Pruitt’s Superfund site plans cleared by IG’s report

The Inspector General of the Environmental Protection Agency is giving a clean bill of health to how a 2017 Superfund Task force created by former EPA Administrator Scott Pruitt performed its duties. And a new report downplays concerns of environmentalists that Pruitt would play politics with Superfund sites.

“The EPA complied with applicable laws and rules,” stated the IG report released this week.  Pruitt, the former Oklahoma Attorney General created the task force in May of 2017 and charged it with providing recommendations within 30 days for improving and expediting Superfund site cleanups.

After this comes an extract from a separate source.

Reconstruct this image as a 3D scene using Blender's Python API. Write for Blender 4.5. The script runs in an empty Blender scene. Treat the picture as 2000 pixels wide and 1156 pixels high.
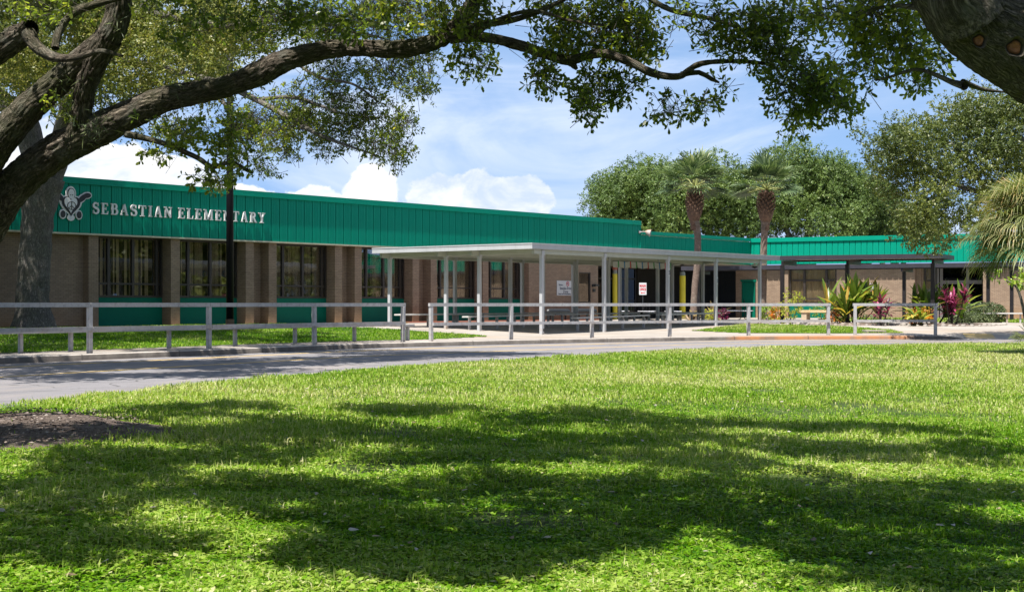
import bpy, math, random
import numpy as np
from mathutils import Vector, Matrix

scene = bpy.context.scene
# ------------------------------------------------------------------ camera
FPX = 2900.0
HOR = 594.0
cam_d = bpy.data.cameras.new("camera")
cam = bpy.data.objects.new("camera", cam_d)
scene.collection.objects.link(cam)
cam.location = (0, 0, 1.0)
cam.rotation_euler = (math.radians(90), 0, 0)
cam_d.sensor_width = 36
cam_d.lens = FPX / 2000 * 36
cam_d.shift_y = 16 / 2000
cam_d.clip_start = 0.1
cam_d.clip_end = 6000
scene.camera = cam
# ------------------------------------------------------------------ light
SUN_EL = math.radians(66)
SUN_AZ = (-0.516, -0.857)
SKY_K = 0.052
scene.view_settings.view_transform = 'Standard'
scene.view_settings.look = 'None'
scene.view_settings.exposure = 1.05
scene.view_settings.gamma = 1
sun_d = bpy.data.lights.new("sun", 'SUN')
sun_d.energy = 5.0
sun_d.angle = math.radians(0.5)
sun_d.color = (1.0, 0.95, 0.87)
sun = bpy.data.objects.new("sun", sun_d)
scene.collection.objects.link(sun)
tos = Vector((SUN_AZ[0]*math.cos(SUN_EL), SUN_AZ[1]*math.cos(SUN_EL), math.sin(SUN_EL))).normalized()
sun.rotation_euler = (-tos).to_track_quat('-Z', 'Y').to_euler()


class NT:
    """tiny node-tree helper"""
    def __init__(s, tree):
        s.t = tree
        s.n = tree.nodes
    def new(s, typ, **kw):
        nd = s.n.new(typ)
        for k, v in kw.items():
            if k.startswith('i_'):
                key = k[2:]
                key = int(key) if key.isdigit() else key.replace('_', ' ')
                nd.inputs[key].default_value = v
            else:
                setattr(nd, k, v)
        return nd
    def link(s, a, b):
        s.t.links.new(a, b)
    def math(s, op, a, b=None, c=None, clamp=False):
        nd = s.n.new('ShaderNodeMath')
        nd.operation = op
        nd.use_clamp = clamp
        for i, v in enumerate((a, b, c)):
            if v is None:
                continue
            if hasattr(v, 'is_linked') or hasattr(v, 'links'):
                s.link(v, nd.inputs[i])
            else:
                nd.inputs[i].default_value = v
        return nd.outputs[0]
    def mix(s, f, a, b, blend='MIX'):
        nd = s.n.new('ShaderNodeMix')
        nd.data_type = 'RGBA'
        nd.blend_type = blend
        for idx, v in ((0, f), (6, a), (7, b)):
            if hasattr(v, 'links'):
                s.link(v, nd.inputs[idx])
            elif idx == 0:
                nd.inputs[0].default_value = v
            else:
                nd.inputs[idx].default_value = (*v, 1)
        return nd.outputs[2]
    def ramp(s, f, stops):
        nd = s.n.new('ShaderNodeValToRGB')
        e = nd.color_ramp.elements
        while len(e) < len(stops):
            e.new(0.5)
        for el, (p, c) in zip(e, stops):
            el.position = p
            el.color = (*c, 1) if len(c) == 3 else c
        s.link(f, nd.inputs[0])
        return nd.outputs[0]
    def noise(s, vec, scale, detail=4, rough=0.55, dist=0.0):
        nd = s.n.new('ShaderNodeTexNoise')
        nd.inputs['Scale'].default_value = scale
        nd.inputs['Detail'].default_value = detail
        nd.inputs['Roughness'].default_value = rough
        nd.inputs['Distortion'].default_value = dist
        if vec is not None:
            s.link(vec, nd.inputs['Vector'])
        return nd.outputs['Fac']
    def mapr(s, f, a, b, c=0.0, d=1.0, smooth=False):
        nd = s.n.new('ShaderNodeMapRange')
        if smooth:
            nd.interpolation_type = 'SMOOTHSTEP'
        s.link(f, nd.inputs[0])
        for i, v in enumerate((a, b, c, d)):
            nd.inputs[i+1].default_value = v
        return nd.outputs[0]
    def comb(s, x, y, z=0.0):
        nd = s.n.new('ShaderNodeCombineXYZ')
        for i, v in enumerate((x, y, z)):
            if hasattr(v, 'links'):
                s.link(v, nd.inputs[i])
            else:
                nd.inputs[i].default_value = v
        return nd.outputs[0]


world = bpy.data.worlds.new("World")
scene.world = world
world.use_nodes = True
w = NT(world.node_tree)
for nd in list(w.n):
    w.n.remove(nd)
sky = w.new('ShaderNodeTexSky', sky_type='NISHITA', sun_disc=False, sun_elevation=SUN_EL,
            sun_rotation=math.atan2(SUN_AZ[0], SUN_AZ[1]), air_density=1.0, dust_density=0.6, ozone_density=1.3)
tc = w.new('ShaderNodeTexCoord')
sp = w.new('ShaderNodeSeparateXYZ')
w.link(tc.outputs['Generated'], sp.inputs[0])
X, Y, Z = sp.outputs
az = w.math('ARCTAN2', X, Y)
el = w.math('ARCSINE', Z)
# wispy high clouds
v1 = w.comb(w.math('MULTIPLY', az, 4.0), w.math('MULTIPLY', el, 16.0), 0.3)
n1 = w.noise(v1, 1.0, 7, 0.6, 0.8)
v2 = w.comb(w.math('MULTIPLY', az, 1.4), w.math('MULTIPLY', el, 2.6), 4.1)
n2 = w.noise(v2, 1.6, 3, 0.5)
wisp = w.math('MULTIPLY', w.mapr(n1, 0.38, 0.66, 0, 1, True), w.mapr(n2, 0.30, 0.52, 0.25, 1, True), clamp=True)
v4 = w.comb(w.math('MULTIPLY', az, 18.0), w.math('MULTIPLY', el, 30.0), 7.7)
n4 = w.noise(v4, 1.0, 6, 0.6, 0.4)
# cumulus bank: placed puffs by direction
v3 = w.comb(w.math('MULTIPLY', az, 26.0), w.math('MULTIPLY', el, 30.0), 1.7)
n3 = w.noise(v3, 1.0, 8, 0.62, 0.2)
def puff(a0, e0, ra, re):
    da = w.math('DIVIDE', w.math('SUBTRACT', az, a0), ra)
    de = w.math('DIVIDE', w.math('SUBTRACT', el, e0), re)
    r2 = w.math('ADD', w.math('MULTIPLY', da, da), w.math('MULTIPLY', de, de))
    return w.math('SUBTRACT', 1.0, w.math('SQRT', r2))
def A(px): return math.atan((px-1000)/FPX)
def E(py): return math.atan((HOR-py)/FPX)
acc = None
for (px, py, rx, ry) in ((850, 400, 80, 74), (930, 396, 90, 72), (1015, 402, 76, 64), (725, 385, 70, 88), (600, 400, 90, 50),
                         (330, 350, 110, 50), (200, 335, 110, 62), (470, 395, 120, 40), (1120, 470, 90, 40), (40, 330, 160, 90),
                         (-300, 350, 300, 120), (2500, 430, 400, 60), (780, 430, 300, 38)):
    p = puff(A(px), E(py), rx/FPX, ry/FPX)
    acc = p if acc is None else w.math('MAXIMUM', acc, p)
cfield = w.math('ADD', acc, w.math('MULTIPLY', w.math('SUBTRACT', n3, 0.5), 1.5))
cum = w.mapr(cfield, 0.12, 0.24, 0, 1, True)
ccol = w.ramp(n4, [(0.36, (0.34, 0.40, 0.50)), (0.56, (0.57, 0.57, 0.57))])
skyc = w.new('ShaderNodeVectorMath', operation='SCALE')
w.link(sky.outputs[0], skyc.inputs[0])
skyc.inputs[3].default_value = SKY_K
# pale milky veil in the lower sky
veil = w.mapr(el, 0.0, 0.45, 0.78, 0.10)
base = w.mix(veil, skyc.outputs[0], (0.15, 0.28, 0.55))
hz = w.math('MULTIPLY', w.mapr(puff(A(1080), E(240), 620/FPX, 210/FPX), 0.0, 0.8, 0, 1, True), w.mapr(n2, 0.25, 0.6, 0.35, 1, True))
hz = w.math('MULTIPLY', hz, w.mapr(n4, 0.3, 0.6, 0.45, 1.0))
c1 = w.mix(w.math('ADD', w.math('MULTIPLY', wisp, 0.75), w.math('MULTIPLY', hz, 0.42), clamp=True), base, (0.42, 0.47, 0.56))
c2 = w.mix(cum, c1, ccol)
bg = w.new('ShaderNodeBackground')
w.link(c2, bg.inputs[0])
out = w.new('ShaderNodeOutputWorld')
w.link(bg.outputs[0], out.inputs[0])

scene.render.engine = 'CYCLES'
scene.cycles.max_bounces = 8
scene.cycles.transparent_max_bounces = 12
scene.cycles.use_denoising = True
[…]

While Pruitt was accused during his tenure as Administrator of being too politically friendly with the oil and gas industry, the IG report found no such indications in the Task Force program.

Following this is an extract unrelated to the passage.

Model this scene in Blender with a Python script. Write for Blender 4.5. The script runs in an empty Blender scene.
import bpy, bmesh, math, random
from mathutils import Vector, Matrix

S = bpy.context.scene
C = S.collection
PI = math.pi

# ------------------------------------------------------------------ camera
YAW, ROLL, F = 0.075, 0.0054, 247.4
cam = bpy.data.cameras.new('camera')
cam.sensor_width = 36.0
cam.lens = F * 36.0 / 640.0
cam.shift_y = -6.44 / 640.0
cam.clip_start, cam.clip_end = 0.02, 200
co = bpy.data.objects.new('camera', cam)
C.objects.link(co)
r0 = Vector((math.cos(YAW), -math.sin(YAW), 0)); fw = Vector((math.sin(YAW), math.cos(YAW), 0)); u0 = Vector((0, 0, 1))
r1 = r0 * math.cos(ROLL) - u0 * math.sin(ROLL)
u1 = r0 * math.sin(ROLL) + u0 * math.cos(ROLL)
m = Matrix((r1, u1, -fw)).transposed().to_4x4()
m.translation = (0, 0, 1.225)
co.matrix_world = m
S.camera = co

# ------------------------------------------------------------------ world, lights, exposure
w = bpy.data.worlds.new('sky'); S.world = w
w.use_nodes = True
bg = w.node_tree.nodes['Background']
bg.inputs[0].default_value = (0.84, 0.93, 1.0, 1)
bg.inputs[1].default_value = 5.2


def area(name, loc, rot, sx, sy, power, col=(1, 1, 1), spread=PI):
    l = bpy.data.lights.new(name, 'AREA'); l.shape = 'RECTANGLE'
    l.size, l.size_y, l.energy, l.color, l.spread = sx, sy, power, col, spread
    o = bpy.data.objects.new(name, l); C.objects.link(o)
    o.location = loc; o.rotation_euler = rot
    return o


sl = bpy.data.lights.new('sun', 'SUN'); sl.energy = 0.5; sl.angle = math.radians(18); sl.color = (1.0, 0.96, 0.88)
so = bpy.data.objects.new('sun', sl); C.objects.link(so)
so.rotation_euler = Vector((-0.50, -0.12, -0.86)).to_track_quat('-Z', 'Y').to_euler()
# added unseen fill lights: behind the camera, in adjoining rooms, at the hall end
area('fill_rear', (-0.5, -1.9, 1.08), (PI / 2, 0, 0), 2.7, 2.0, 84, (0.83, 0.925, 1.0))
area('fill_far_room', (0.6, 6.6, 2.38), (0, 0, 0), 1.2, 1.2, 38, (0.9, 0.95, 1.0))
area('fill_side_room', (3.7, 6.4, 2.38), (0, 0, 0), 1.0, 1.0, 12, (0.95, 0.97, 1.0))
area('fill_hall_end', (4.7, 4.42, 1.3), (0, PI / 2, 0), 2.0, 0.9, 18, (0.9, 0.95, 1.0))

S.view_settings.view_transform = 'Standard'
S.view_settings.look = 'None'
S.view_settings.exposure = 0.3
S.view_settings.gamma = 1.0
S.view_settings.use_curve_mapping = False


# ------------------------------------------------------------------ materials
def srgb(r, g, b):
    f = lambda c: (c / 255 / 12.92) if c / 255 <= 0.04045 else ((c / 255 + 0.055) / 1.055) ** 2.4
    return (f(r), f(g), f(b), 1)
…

“We asked interviewees if unsolicited communications from industry, trade groups and individual companies impacted the recommendations. No interviewee indicated that communications from outside sources had an impact,” stated the report.

“However, the EPA report could have been more transport with the process that was used, and the qualifications of the personnel involved, to allay public concerns and increase confidence in the recommendations,” added the IG.

The report also found that most task force members noted the goals were focused on “economic issues associated with site cleanup and reutilization”  but “the Superfund program’s responsibility to protect human health and the environment did not change.”

“We heard positive feedback from task force members, such as it was a collaborative process or a helpful effort,” continued the report.

As the IG pointed out, some environmental groups “expressed concerns that actions by the now former EPA Administrator  reversed or weakened regulatory programs, which may have further created concerns that the Superfund program was also targeted for similar program dismantling.”